▶ _WORK INSTRUCTIONS_: Within the data that follows, set down exactly the lines from the one containing "Recreate this scene" through the one containing "scene = bpy.context.scene", both ends included.

(Extracted records)
========
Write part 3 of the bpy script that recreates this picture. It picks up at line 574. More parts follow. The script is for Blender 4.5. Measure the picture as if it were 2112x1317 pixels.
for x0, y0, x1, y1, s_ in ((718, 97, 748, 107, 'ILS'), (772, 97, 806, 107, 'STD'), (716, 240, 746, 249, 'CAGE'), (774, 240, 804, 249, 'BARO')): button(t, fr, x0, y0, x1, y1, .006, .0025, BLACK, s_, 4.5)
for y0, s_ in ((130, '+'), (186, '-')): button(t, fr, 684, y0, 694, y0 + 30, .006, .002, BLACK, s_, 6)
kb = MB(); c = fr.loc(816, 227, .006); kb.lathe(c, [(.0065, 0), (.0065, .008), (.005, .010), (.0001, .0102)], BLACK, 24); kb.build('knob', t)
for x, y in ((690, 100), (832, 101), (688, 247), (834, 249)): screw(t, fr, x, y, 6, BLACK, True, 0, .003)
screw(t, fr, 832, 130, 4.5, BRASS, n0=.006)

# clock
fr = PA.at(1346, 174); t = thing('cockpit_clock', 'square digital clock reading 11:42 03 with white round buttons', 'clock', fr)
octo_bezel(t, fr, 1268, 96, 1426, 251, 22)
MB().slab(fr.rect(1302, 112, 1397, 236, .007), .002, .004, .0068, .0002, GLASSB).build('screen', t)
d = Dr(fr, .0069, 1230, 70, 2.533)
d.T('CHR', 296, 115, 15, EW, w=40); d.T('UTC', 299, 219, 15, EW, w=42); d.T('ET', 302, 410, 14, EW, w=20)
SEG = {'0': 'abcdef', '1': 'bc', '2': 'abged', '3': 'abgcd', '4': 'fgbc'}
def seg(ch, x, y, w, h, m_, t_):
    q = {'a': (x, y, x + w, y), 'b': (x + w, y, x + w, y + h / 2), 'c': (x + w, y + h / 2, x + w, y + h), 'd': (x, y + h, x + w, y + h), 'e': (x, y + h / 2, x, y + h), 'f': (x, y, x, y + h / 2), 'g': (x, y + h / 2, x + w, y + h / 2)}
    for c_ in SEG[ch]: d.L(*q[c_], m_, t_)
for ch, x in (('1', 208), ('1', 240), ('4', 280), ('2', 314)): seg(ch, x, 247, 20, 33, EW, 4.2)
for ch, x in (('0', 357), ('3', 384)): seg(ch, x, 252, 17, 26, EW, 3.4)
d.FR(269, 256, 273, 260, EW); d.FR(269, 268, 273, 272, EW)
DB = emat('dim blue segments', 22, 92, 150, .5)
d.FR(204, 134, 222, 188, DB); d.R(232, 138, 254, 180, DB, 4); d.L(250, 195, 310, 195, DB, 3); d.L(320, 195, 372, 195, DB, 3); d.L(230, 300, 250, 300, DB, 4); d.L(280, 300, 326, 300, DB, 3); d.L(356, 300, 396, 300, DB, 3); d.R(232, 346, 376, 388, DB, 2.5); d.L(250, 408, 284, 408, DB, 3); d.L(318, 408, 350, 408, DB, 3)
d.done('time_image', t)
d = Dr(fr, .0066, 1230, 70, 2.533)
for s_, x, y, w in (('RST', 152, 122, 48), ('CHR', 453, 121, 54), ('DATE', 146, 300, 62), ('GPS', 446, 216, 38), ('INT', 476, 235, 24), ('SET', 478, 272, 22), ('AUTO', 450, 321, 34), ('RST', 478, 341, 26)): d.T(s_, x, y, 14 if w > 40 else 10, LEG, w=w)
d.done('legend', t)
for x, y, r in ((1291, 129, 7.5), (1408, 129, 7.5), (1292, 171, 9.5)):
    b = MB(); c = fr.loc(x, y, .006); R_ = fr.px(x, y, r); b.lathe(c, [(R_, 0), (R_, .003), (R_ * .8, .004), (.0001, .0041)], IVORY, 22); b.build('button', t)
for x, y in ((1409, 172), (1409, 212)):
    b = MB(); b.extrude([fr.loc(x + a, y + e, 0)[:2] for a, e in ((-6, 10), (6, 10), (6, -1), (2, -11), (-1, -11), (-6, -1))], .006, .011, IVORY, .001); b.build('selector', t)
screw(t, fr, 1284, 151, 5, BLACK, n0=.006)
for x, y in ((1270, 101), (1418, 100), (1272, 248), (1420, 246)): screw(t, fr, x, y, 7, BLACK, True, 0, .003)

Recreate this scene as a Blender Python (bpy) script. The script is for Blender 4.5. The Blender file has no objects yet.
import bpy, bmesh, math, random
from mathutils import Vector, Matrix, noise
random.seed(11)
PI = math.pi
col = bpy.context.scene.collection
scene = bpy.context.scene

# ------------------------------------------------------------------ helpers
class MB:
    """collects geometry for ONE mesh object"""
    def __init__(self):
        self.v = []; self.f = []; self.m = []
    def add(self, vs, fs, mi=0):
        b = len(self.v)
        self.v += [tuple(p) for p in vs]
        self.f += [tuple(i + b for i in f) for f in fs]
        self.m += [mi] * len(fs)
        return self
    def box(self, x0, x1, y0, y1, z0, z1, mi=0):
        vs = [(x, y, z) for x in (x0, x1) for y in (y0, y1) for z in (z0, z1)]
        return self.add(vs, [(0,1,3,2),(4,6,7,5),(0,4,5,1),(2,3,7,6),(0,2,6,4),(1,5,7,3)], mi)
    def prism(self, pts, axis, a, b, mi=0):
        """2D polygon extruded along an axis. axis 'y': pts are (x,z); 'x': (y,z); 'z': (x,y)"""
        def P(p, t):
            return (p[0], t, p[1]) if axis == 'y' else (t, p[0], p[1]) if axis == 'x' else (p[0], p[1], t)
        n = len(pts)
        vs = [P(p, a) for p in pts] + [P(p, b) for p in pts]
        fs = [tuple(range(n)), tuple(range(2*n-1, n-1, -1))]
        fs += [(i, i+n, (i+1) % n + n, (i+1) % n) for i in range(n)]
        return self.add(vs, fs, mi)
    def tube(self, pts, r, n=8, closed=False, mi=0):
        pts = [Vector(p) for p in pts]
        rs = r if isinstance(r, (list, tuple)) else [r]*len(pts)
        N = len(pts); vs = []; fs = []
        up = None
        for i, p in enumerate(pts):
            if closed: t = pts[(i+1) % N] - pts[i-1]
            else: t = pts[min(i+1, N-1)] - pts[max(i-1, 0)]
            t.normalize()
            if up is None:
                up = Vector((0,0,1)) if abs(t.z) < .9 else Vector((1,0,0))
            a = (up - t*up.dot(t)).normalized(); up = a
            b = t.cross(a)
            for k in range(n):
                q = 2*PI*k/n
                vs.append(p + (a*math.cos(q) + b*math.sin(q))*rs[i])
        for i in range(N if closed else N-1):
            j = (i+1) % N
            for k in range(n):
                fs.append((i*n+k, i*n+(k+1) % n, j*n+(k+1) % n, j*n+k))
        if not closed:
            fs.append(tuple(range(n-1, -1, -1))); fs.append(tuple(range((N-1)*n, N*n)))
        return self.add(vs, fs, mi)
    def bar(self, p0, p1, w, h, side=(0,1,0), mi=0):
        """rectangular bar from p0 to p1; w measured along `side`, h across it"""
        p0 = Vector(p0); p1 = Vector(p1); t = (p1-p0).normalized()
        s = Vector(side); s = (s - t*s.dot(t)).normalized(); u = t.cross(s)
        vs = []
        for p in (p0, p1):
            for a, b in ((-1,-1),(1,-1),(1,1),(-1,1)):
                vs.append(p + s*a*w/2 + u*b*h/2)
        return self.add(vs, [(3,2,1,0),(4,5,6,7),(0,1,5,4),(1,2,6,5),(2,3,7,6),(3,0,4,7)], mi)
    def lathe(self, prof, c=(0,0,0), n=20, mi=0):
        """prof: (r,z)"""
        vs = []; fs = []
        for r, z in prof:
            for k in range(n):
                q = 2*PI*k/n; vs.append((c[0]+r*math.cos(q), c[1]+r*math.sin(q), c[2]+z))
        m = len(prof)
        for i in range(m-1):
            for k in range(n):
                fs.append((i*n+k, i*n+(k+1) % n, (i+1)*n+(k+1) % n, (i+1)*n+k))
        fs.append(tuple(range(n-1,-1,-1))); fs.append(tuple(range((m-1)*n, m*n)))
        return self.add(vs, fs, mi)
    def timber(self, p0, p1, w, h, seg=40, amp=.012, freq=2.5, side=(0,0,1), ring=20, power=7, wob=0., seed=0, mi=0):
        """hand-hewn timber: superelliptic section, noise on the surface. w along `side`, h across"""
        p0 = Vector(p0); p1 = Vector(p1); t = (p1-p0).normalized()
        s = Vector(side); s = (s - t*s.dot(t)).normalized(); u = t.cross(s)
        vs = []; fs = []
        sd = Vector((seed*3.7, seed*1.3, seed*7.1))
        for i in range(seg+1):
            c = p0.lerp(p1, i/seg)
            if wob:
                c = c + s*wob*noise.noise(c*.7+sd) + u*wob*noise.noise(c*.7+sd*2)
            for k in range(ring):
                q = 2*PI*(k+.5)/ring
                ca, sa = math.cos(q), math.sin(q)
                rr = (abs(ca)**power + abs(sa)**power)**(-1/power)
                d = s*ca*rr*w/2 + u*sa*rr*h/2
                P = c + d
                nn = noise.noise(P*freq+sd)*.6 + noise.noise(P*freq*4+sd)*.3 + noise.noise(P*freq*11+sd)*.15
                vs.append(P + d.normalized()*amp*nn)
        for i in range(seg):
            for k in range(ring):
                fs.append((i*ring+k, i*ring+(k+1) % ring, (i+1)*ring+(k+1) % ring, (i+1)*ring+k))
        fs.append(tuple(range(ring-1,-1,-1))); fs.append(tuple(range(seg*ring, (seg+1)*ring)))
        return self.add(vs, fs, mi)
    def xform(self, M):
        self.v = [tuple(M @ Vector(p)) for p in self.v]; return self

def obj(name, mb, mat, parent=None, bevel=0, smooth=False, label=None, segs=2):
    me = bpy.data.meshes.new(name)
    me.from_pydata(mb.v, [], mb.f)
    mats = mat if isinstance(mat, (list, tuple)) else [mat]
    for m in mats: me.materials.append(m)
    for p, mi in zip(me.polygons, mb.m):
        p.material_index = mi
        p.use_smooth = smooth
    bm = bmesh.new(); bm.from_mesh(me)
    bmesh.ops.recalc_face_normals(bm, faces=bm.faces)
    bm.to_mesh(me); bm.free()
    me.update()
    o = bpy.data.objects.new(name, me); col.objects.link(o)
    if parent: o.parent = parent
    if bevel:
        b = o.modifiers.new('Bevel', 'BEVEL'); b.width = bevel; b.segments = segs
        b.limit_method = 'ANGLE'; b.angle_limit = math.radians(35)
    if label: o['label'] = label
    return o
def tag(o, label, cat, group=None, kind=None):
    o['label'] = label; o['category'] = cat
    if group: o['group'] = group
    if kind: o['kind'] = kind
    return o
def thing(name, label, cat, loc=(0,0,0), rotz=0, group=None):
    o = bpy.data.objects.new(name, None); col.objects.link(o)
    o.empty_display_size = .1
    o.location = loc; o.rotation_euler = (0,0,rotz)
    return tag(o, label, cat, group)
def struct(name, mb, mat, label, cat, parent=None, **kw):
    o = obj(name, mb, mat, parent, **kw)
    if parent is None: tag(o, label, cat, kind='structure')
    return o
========
▶ _RESULT BELOW_:
Recreate this scene as a Blender Python (bpy) script. The script is for Blender 4.5. The Blender file has no objects yet.
import bpy, bmesh, math, random
from mathutils import Vector, Matrix, noise
random.seed(11)
PI = math.pi
col = bpy.context.scene.collection
scene = bpy.context.scene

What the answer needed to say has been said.